Another gorgeous "liquid" trumpet solo: Lee Morgan, "I'm Old Fashioned" on the "Blue Train" album by John Coltrane. It's one of my favorite standards, by Jerome Kern and Dorothy Young for an Astaire-Ava Gardner musical, and I think Morgan's solo is a good illustration of what classical composers mean when they mark a passage grazioso.

Bugwalk said...

Yes, I gave up playing completely, for the time being. All I do in music now is listen, and mainly to heavy metal, but you're making me want to polish off some of my jazz recordings.

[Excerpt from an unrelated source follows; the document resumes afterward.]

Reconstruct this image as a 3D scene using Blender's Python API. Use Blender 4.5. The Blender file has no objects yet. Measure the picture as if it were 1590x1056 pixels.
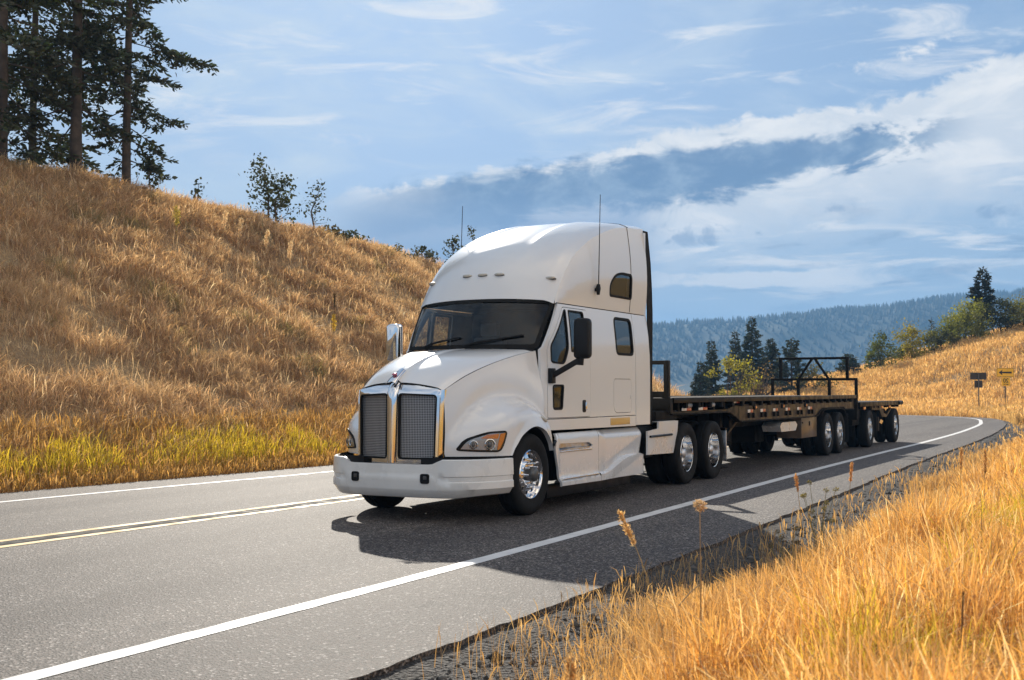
import bpy, bmesh, math, random
import numpy as np
from mathutils import Vector, Matrix, noise as mnoise
from mathutils.geometry import tessellate_polygon

R = math.radians
rng = np.random.default_rng(7)
random.seed(7)
scene = bpy.context.scene
COL = scene.collection

# ------------------------------------------------------------------ frame of the road / truck
YAW = math.atan(995 / 1850)
NX, NY = math.cos(YAW), -math.sin(YAW)      # towards the shoulder (local x, "p")
DX, DY = math.sin(YAW), math.cos(YAW)       # along the road, away (local y, "a")
OX, OY = -0.7854, 15.628                    # ground under the truck's front axle
CAMZ = 1.57
SUN_EL, SUN_AZ = R(26.2), R(-7.6)           # azimuth from +Y, negative = to the left


def W(p, a, z=0.0):
    return (OX + p * NX + a * DX, OY + p * NY + a * DY, z)


def PA(x, y):
    return (x - OX) * NX + (y - OY) * NY, (x - OX) * DX + (y - OY) * DY


# ------------------------------------------------------------------ materials
class NT:
    def __init__(s, nt):
        s.nt = nt

    def n(s, t, **kw):
        nd = s.nt.nodes.new(t)
        for k, v in kw.items():
            setattr(nd, k, v)
        return nd

    def link(s, a, b):
        s.nt.links.new(a, b)

    def put(s, sock, v):
        if hasattr(v, 'is_output') or isinstance(v, bpy.types.NodeSocket):
            s.link(v, sock)
        else:
            sock.default_value = v

    def m(s, op, a, b=None, c=None, clamp=False):
        nd = s.n('ShaderNodeMath', operation=op, use_clamp=clamp)
        s.put(nd.inputs[0], a)
        if b is not None:
            s.put(nd.inputs[1], b)
        if c is not None:
            s.put(nd.inputs[2], c)
        return nd.outputs[0]

    def add(s, a, b): return s.m('ADD', a, b)
    def sub(s, a, b): return s.m('SUBTRACT', a, b)
    def mul(s, a, b): return s.m('MULTIPLY', a, b)

    def ss(s, x, lo, hi, o0=0.0, o1=1.0):
        nd = s.n('ShaderNodeMapRange', interpolation_type='SMOOTHSTEP')
        s.put(nd.inputs[0], x)
        for i, v in zip((1, 2, 3, 4), (lo, hi, o0, o1)):
            s.put(nd.inputs[i], v)
        return nd.outputs[0]

    def mix(s, f, a, b, blend='MIX'):
        nd = s.n('ShaderNodeMix', data_type='RGBA', blend_type=blend)
        s.put(nd.inputs[0], f)
        for i, v in ((6, a), (7, b)):
            if isinstance(v, tuple) and len(v) == 3:
                v = v + (1,)
            s.put(nd.inputs[i], v)
        return nd.outputs[2]

    def noise(s, vec, scale, detail=4, rough=.55, dist=0.0):
        nd = s.n('ShaderNodeTexNoise')
        if vec is not None:
            s.link(vec, nd.inputs['Vector'])
        nd.inputs['Scale'].default_value = scale
        nd.inputs['Detail'].default_value = detail
        nd.inputs['Roughness'].default_value = rough
        nd.inputs['Distortion'].default_value = dist
        return nd.outputs[0]

    def xyz(s, x, y, z):
        nd = s.n('ShaderNodeCombineXYZ')
        for i, v in enumerate((x, y, z)):
            s.put(nd.inputs[i], v)
        return nd.outputs[0]

    def coord(s, which='Object'):
        return s.n('ShaderNodeTexCoord').outputs[which]


MATS = {}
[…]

(Actually, when you happened along and responded to my link to "Ecaroh," that very CD was in the CD player, a bit of a coincidence.)

Anonymous said...

I just listened to Clifford Brown, Sonny Rollins, Max Roach, Richie Powell, and George Morrow (I had to look him up). One track in particular, "The Scene is Clean," has a very busy set of chord progressions, like "Ecaroh." Gorgeous playing, too.
A jazz blogger opined that "Giant Steps" was a breakthrough album. Nt to take anything away from it, but I believe "My Favorite Things"
was more innovative--changes had got about as complex as possible ("Moment's Notice," "Nica's Dream") so the next, divergent path was extended melodic work above an almost stationary bass line. Miles Davis' soundtrack album for that Louis Malle movie took the same direction. (Monk, as always, went his own way.)